N. Falls man sentenced 22 years for attacking Japanese tourist

Posted at 3:04 PM, Mar 24, 2017

A Niagara County Court judge sentenced Robert MacLeod, 44 of Niagara Falls, to 22 years in prison for attacking a Japanese touristin Niagara Falls State Park on December 25, 2015.

A jury found MacLeod guilty of two counts of second-degree robbery and one count of first-degree sexual abuse in January.

MacLeod will serve two 15 year sentences concurrently for robbery charges, followed by 7 years for the sexual abuse charge.

Judge Matthew Murphy handed down the maximum sentence, calling MacLeod's actions "cold, craven and calculated".

"I believe that you were patrolling the area around Niagara Falls like a wolf looking for a lost sheep," Judge Murphy said Friday in court.

That "lost sheep" was Koyuki Nakahara, who was traveling with a Japanese tour group and visiting Niagara Falls.

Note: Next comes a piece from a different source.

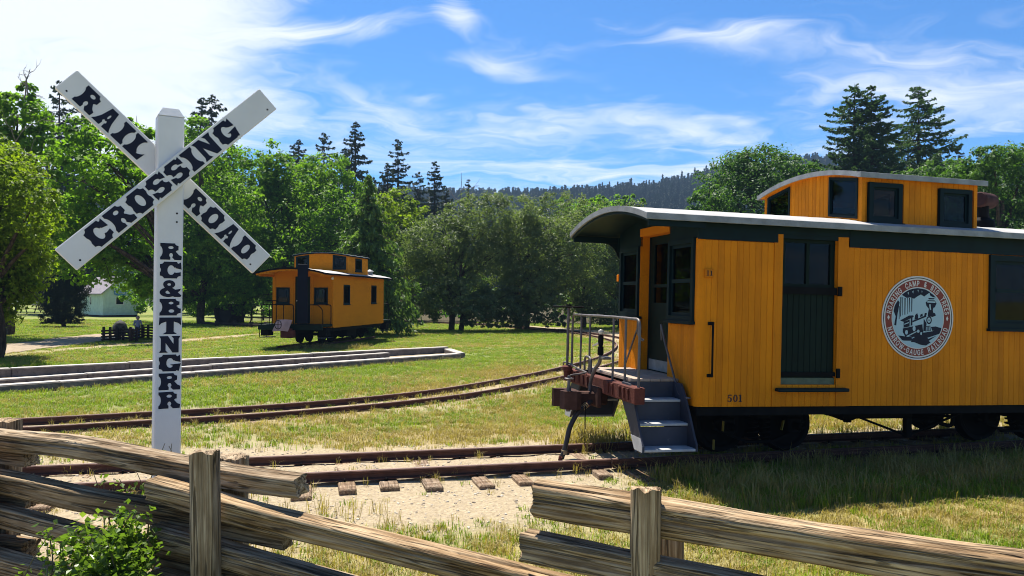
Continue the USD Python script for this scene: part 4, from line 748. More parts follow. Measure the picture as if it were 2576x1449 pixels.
def G(ch):
    """heavy flared western capitals in a box about 1 tall"""
    e, r, P = ell, rect, lambda *p: sg.Polygon(p)
    def bite(w): return e(-.05, .5, .16, .37)
    corner = lambda w, c: unary_union([e(x, y, .17, .15) for x, y in c])
    if ch == 'I': return r(0, 0, .60, 1).difference(unary_union([e(-.04, .5, .19, .37), e(.64, .5, .19, .37)])), .60
    if ch == 'L': return unary_union([r(0, 0, .58, 1).difference(unary_union([e(-.05, .5, .19, .37), e(.64, .62, .20, .34)])), P((.1, 0), (.86, 0), (.90, .46), (.80, .34), (.66, .24), (.40, .22), (.2, .3))]), .88
    if ch == 'T': return unary_union([P((0, 1), (.96, 1), (.98, .52), (.86, .66), (.68, .74), (.28, .74), (.10, .66), (-.02, .52)), r(.31, .1, .65, .9), P((.16, 0), (.80, 0), (.64, .14), (.32, .14))]), .96
    if ch in 'OGC':
        o = r(0, 0, .94, 1).difference(corner(0, [(0, 0), (.94, 0), (0, 1), (.94, 1)])).difference(e(-.10, .5, .14, .2)).difference(e(.5, .5, .165, .29, 14))
        if ch == 'O': return o.difference(e(1.04, .5, .14, .2)), .94
        o = o.difference(P((.52, .60), (.74, .68), (1.0, .60), (1.0, .40), (.74, .34), (.52, .40)))
        o = o.union(P((.70, .62), (.98, .54), (.94, .98), (.82, .88), (.70, .84)))
        if ch == 'G': o = unary_union([o, P((.50, .40), (1.0, .46), (.96, .34), (.90, .0), (.62, .1), (.66, .30))])
        return o, .96
    if ch == 'D': return r(0, 0, .92, 1).difference(corner(0, [(.92, 0), (.92, 1)])).difference(unary_union([e(-.06, .5, .17, .36), e(1.02, .5, .14, .2), e(.50, .5, .14, .28, 14)])), .92
    if ch == 'B': return unary_union([r(0, 0, .88, .56).difference(corner(0, [(.88, 0), (.90, .56)])), r(0, .48, .82, 1).difference(corner(0, [(.83, 1), (.84, .5)]))]).difference(unary_union([e(-.06, .5, .17, .36), e(.47, .75, .10, .075), e(.49, .27, .115, .10)])), .88
    if ch == 'R': return unary_union([r(0, 0, .50, 1), r(.3, .44, .84, 1).difference(corner(0, [(.85, 1), (.87, .44)])), P((.40, .5), (.72, .5), (.86, .30), (1.0, .22), (.98, 0), (.66, -.0), (.52, .2))]).difference(unary_union([e(-.06, .5, .17, .36), e(.49, .74, .12, .09), e(.50, .28, .085, .13), P((.47, .3), (.53, .3), (.56, 0), (.46, 0)), e(1.0, .46, .15, .10)])), .98
    if ch == 'A': return P((.0, 0), (.10, .16), (.20, .42), (.30, 1), (.66, 1), (.78, .42), (.88, .16), (.98, 0), (.56, 0), (.545, .2), (.60, .26), (.56, .36), (.49, .32), (.42, .36), (.38, .26), (.435, .2), (.42, 0)).difference(e(.49, .58, .045, .12)), .98
    if ch == 'N': return unary_union([P((0, 1), (.40, 1), (.66, .52), (.66, .86), (.56, 1), (.98, 1), (.90, .84), (.90, 0), (.62, 0), (.30, .58), (.30, .14), (.40, 0), (0, 0), (.08, .16), (.08, .84))]), .98
    if ch == 'S':
        o = r(0, 0, .90, 1).difference(corner(0, [(0, 0), (.90, 0), (0, 1), (.90, 1), (.0, .46), (.90, .54)]))
        return o.difference(unary_union([e(.50, .70, .17, .105), P((.5, .77), (1, .72), (1, .58), (.55, .62)), e(.40, .30, .17, .105), P((.4, .38), (-.1, .42), (-.1, .28), (.4, .23))])).union(P((.66, .70), (.90, .62), (.88, 1.0), (.76, .92), (.64, .84))).union(P((.24, .30), (0, .38), (.02, 0), (.14, .08), (.26, .16))), .90
    if ch == '&': return unary_union([e(.42, .76, .27, .25).difference(e(.42, .75, .085, .075)), e(.38, .28, .38, .29).difference(e(.38, .28, .12, .10)), P((.18, .62), (.46, .66), (.98, .1), (.94, -.0), (.64, .0)), P((.60, .42), (.96, .50), (.90, .36), (.72, .20), (.56, .30))]), .96
glyphs = {}
def glyph(ch):
    if ch not in glyphs: glyphs[ch] = G(ch)
    return glyphs[ch]
def sign_board(name, a, b, wd, y0, th, texts, label):
    a, b = A(a, float), A(b, float); t = (b - a) / np.linalg.norm(b - a); n = A([-t[1], t[0]]); Ln = np.linalg.norm(b - a)
    if n[1] < 0: n = -n
    fn = lambda p, q, d: (a[0] + t[0] * p + n[0] * q, y0 - d + 0 * p, a[1] + t[1] * p + n[1] * q)
    k = MB().mm(0, Ln, -wd / 2, wd / 2, 0, th, .006).get(); V = np.asarray(k.vertices)
    bd = part(sign, name, (np.stack(fn(V[:, 0], V[:, 1], V[:, 2]), 1), k.faces), M_white, label=label)
    for s0, s1, word, h in texts:
        tot = sum(glyph(c)[1] for c in word); gap = .10; sc = (s1 - s0) / (tot + gap * (len(word) - 1)); x = s0
        for c in word:
            p, w_ = glyph(c); p = sa.translate(sa.scale(p, sc, h, origin=(0, 0)), x, -h / 2)
            part(bd, 'letter', MB().prism(p, th + .0004, th + .0022, fn), M_ink); x += (w_ + gap) * sc
    for s in (.07, Ln - .07): part(bd, 'nail', MB().rev([(0, .003), (.007, .002), (.008, 0)], fn(s, -wd * .3, th), tuple(-A([0, 1, 0])), 8), M_iron)
    return bd
# front board rises to the right in front of the post, the rear board falls to the right behind it
sign_board('front_board', (-.7255, 2.2665), (.753, 3.6895), .213, -.002, .042, [(.215, 1.665, 'CROSSING', .172)], 'front board reading CROSSING')
sign_board('rear_board', (-.739, 3.6945), (.7655, 2.282), .222, .232, .040, [(.135, .775, 'RAIL', .168), (1.235, 1.945, 'ROAD', .168)], 'rear board reading RAIL ROAD')
zt = np.linspace(2.434, 1.088, 10)
for c, z0, z1 in zip('RC&BTNGRR', zt[:-1], zt[1:]):
    p, w_ = glyph(c); p = sa.translate(sa.scale(p, .158 / w_, (z0 - z1) - .016, origin=(0, 0)), -.072 + .001, z1 + .008)
    part(pc, 'letter', MB().prism(p, .0005, .0022, lambda a, b, d: (a, -d, b)), M_ink)
for z in (3.02, 2.95): part(pc, 'nail', MB().rev([(0, .003), (.007, .002), (.008, 0)], (.05, 0, z - .35), (0, -1, 0), 8), M_iron)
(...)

MacLeod attacked Nakahara after she asked him for directions to the Peace Bridge on Christmas night in 2015. 7 Eyewitness News generally doesn't identify victims of sexual abuse, but Nakahara has spoken publicly about her case.

Prosecutors say MacLeod would have likely gotten away with the crimes had it not been for Nakahara agreeing to return to the United State to testify at trial.

"I know we had a video, but we would not have been able to prosecute this case without her," Assistant District Attorney Robert Zucco said. "It is unusual when a victim comes forward, and at such sacrifice."

Joe Koessler, Japan's Honorary Consul General in Buffalo, has been in contact with Nakahara, who did not return to Western New York for MacLeod's sentencing.  He said he left a message about the sentencing for Nakahara.

"To everyone who helped her, she was overwhelmed by the amount of support that she got here in the Buffalo, Niagara Falls, Lockport community," Koessler said. "She said she would come back here in a heartbeat."

As part of the sentence, MacLeod will have to register as a sex offender.  MacLeod's attorney has already filed paperwork to start the appeal process.